High-frequency Soft Magnetic Thin Films And Its Electromagnetic Noise Suppression Performance Of Applied Research

With the increasing of electron device's operating frequency,it needs more advanced technology of anti-electromagnetic interference and electromagnetic compatibility(EMC) for modern electronic equipment stringently. Getting suppression of electromagnetic noise on transmission line of chip and circuits could reduce device's volume and costs while improving the whole performance. Noise suppressor using magnetic thin films, which is applied to suppress electromagnetic noise transmitting in high-frequency transmission line, is studied in this thesis. The main works are as following:Finite element analysis tool-HFSS was adopted to study the noise suppressor by placing magnetic thin film on microstrip line. The results show that the mechanism of the magnetic film noise suppressor is ferromagnetic resonance and the shift of noise suppressing frequency with film sizes is due to ferromagnetic resonance frequency(FMR) changes with demagnetizing factor.The deposition conditions of NiZn ferrite film using magnetron sputtering system were optimized.
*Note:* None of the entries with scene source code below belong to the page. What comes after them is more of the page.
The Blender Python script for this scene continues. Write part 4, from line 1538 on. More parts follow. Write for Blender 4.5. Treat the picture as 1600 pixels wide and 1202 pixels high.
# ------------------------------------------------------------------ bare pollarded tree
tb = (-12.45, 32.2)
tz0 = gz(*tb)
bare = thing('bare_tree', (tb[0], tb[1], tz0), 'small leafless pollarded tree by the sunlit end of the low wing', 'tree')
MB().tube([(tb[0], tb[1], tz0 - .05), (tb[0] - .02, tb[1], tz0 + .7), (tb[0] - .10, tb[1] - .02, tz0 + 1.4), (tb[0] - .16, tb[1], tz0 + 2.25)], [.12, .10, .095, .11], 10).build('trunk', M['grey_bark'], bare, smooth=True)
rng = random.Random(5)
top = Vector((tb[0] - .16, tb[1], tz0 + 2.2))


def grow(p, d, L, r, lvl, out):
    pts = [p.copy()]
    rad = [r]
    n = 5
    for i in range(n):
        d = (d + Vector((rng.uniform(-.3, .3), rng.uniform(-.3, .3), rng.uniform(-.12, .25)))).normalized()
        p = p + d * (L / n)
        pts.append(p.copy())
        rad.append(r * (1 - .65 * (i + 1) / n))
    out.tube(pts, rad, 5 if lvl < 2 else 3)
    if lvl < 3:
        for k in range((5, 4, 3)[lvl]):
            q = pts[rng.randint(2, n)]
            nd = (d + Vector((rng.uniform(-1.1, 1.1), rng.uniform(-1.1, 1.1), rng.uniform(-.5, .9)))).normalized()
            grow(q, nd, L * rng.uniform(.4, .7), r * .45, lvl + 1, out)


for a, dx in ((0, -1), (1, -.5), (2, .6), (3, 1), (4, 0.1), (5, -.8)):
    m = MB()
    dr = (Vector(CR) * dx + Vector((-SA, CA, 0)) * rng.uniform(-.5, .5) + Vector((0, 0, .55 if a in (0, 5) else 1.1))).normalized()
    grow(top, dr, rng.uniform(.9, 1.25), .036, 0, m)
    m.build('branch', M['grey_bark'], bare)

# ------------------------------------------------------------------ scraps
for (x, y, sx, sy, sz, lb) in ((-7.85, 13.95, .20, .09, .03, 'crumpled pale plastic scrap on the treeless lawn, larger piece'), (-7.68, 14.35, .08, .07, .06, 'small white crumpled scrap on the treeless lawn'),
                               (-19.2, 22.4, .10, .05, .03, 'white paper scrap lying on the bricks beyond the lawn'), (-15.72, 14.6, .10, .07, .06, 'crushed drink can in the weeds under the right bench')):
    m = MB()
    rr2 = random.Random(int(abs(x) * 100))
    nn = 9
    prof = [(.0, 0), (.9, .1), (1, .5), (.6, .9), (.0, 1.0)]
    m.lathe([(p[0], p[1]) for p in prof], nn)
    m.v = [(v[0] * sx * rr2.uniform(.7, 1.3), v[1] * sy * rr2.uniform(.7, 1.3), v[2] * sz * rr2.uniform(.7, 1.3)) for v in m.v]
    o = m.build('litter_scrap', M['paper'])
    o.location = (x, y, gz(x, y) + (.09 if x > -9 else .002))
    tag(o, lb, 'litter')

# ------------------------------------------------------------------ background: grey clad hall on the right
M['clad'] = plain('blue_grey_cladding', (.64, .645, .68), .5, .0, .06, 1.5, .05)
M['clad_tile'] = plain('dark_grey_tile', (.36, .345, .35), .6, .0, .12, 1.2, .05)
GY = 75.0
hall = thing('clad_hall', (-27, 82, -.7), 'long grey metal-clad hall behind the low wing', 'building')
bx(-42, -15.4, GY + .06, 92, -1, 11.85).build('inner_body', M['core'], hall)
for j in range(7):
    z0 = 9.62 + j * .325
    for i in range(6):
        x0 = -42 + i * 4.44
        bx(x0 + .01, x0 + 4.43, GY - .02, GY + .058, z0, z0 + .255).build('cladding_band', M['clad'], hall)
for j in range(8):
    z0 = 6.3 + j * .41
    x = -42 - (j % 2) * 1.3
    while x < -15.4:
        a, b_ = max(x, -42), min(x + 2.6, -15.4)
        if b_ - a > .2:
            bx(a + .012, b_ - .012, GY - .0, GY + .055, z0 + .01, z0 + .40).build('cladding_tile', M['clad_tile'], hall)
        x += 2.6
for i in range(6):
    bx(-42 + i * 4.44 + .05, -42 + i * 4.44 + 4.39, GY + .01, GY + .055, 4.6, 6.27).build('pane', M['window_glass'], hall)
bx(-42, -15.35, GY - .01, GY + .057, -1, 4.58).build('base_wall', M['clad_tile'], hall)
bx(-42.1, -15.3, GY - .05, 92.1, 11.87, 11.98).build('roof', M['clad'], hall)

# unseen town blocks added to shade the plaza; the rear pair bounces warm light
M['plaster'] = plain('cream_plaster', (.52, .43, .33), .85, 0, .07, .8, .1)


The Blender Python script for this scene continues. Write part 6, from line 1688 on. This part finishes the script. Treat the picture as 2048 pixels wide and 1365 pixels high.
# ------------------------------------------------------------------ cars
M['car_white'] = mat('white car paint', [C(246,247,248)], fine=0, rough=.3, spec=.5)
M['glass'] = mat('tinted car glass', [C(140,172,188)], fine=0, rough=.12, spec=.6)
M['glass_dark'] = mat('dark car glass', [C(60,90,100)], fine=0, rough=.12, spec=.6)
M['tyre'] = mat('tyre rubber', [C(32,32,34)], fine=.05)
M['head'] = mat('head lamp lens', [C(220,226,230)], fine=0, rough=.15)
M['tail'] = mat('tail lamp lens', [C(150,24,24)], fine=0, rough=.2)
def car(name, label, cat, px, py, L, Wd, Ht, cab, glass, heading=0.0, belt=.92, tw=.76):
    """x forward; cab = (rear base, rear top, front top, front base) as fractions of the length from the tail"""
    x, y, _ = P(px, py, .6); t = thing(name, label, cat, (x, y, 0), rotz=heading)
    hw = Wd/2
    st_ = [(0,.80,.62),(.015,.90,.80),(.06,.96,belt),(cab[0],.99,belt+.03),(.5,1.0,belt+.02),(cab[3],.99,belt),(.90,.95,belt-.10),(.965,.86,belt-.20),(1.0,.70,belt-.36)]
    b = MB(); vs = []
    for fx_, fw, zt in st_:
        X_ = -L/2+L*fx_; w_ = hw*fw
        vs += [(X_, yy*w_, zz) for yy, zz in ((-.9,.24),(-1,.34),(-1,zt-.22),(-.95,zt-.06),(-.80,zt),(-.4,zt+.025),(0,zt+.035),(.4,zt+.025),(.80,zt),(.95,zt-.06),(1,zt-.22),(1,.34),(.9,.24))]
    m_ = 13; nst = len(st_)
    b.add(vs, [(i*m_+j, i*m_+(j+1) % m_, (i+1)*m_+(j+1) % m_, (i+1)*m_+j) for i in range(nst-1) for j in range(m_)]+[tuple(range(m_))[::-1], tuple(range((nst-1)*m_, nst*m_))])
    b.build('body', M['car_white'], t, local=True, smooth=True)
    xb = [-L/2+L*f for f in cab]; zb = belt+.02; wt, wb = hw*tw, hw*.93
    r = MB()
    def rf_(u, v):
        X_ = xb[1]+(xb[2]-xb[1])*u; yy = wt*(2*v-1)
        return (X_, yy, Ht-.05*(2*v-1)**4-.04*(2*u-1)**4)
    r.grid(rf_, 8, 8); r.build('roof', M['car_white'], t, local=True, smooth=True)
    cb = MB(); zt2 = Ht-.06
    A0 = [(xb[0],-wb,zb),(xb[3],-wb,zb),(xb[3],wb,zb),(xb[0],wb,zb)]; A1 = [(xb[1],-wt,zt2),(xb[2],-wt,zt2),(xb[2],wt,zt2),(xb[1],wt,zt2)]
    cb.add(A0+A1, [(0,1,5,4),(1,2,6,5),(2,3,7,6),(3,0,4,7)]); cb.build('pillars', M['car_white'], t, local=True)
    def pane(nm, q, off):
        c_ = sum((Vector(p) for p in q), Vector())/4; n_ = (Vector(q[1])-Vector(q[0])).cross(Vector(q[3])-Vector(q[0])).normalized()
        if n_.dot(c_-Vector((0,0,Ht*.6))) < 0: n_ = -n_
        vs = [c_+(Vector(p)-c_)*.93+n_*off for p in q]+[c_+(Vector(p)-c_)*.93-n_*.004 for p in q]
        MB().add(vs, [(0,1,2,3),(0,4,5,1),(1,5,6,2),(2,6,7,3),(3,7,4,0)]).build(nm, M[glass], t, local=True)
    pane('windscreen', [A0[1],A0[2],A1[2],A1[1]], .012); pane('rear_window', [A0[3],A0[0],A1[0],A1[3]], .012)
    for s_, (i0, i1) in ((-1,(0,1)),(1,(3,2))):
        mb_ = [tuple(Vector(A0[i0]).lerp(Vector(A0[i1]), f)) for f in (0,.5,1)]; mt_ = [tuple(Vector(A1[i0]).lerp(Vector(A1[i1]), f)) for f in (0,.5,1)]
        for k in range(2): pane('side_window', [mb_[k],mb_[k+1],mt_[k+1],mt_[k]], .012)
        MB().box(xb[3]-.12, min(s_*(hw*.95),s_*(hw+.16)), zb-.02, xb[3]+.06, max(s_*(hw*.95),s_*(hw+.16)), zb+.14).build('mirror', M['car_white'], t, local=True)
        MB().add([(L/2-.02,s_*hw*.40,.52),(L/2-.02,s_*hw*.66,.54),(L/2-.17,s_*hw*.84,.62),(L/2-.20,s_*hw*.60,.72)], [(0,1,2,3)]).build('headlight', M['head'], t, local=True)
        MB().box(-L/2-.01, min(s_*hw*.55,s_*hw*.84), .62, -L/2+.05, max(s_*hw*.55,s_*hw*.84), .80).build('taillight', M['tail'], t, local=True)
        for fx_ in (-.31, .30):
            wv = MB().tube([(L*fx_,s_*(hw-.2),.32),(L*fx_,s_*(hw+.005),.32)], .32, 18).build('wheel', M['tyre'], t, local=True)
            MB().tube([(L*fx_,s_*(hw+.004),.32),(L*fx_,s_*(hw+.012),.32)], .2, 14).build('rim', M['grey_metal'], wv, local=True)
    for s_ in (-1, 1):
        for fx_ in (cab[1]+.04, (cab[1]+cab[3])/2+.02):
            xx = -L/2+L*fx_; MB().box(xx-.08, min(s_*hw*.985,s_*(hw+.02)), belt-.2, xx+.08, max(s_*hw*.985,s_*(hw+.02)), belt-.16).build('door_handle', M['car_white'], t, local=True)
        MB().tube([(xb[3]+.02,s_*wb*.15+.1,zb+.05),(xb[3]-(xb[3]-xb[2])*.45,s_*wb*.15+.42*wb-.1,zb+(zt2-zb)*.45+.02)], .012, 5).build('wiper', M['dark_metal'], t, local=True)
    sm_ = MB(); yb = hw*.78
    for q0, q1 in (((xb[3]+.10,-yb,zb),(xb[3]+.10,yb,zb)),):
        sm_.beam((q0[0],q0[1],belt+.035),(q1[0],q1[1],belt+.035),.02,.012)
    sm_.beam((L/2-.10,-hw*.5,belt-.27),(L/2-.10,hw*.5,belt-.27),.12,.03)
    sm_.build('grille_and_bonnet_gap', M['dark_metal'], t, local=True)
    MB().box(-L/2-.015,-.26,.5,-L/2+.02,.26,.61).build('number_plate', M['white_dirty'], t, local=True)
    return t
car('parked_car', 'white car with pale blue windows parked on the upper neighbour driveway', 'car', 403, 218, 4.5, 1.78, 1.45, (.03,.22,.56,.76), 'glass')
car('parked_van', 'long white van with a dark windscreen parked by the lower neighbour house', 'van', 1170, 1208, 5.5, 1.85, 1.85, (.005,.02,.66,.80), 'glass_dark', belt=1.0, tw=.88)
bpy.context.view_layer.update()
The optimum deposition conditions are as following: substrate temperature is 300℃, sputter power is 140W, sputter pressure is 0.8Pa, annealing temperature is 800℃. Further, Fe3O4 layer was prepared as underlayer for NiZn ferrite thin film. The results show that the annealing temperature decreases and imaginary value of permeability improves due to the Fe3O4 underlayer.The NiFe/IrMn multilayer thin films were grown by DC magnetron sputtering. The results show that anisotropy field Hk and exchange bias field Hex decrease gradually with the thickness of FM layers, and Hk and Hex increase rapidly with thickness of AFM layers, then become stable after the thickness over 7nm. On the hysteresis loop, two different exchange bias fields was observed, which leaded to two peaks in the permeability curves. The reason of this phenomenon maybe is that the bottom NiFe layer is pinned by monolayer of IrMn, and then results in a smaller exchange field.The coplanar waveguide was made to test the noise attenuation with magnetic films. The results show that maximum noise power attenuation of NiZn ferrite film is 3.1dB at 2.37GHz. Maximum noise suppressing frequency fmax of NiFe/IrMn multilayer is up to 6.35GHz, the maximum noise power attenuation could be 7.00dB. The results show that fmax change accordantly with FMR, which proves the mechanism of the magnetic film noise suppressor, is ferromagnetic resonance again.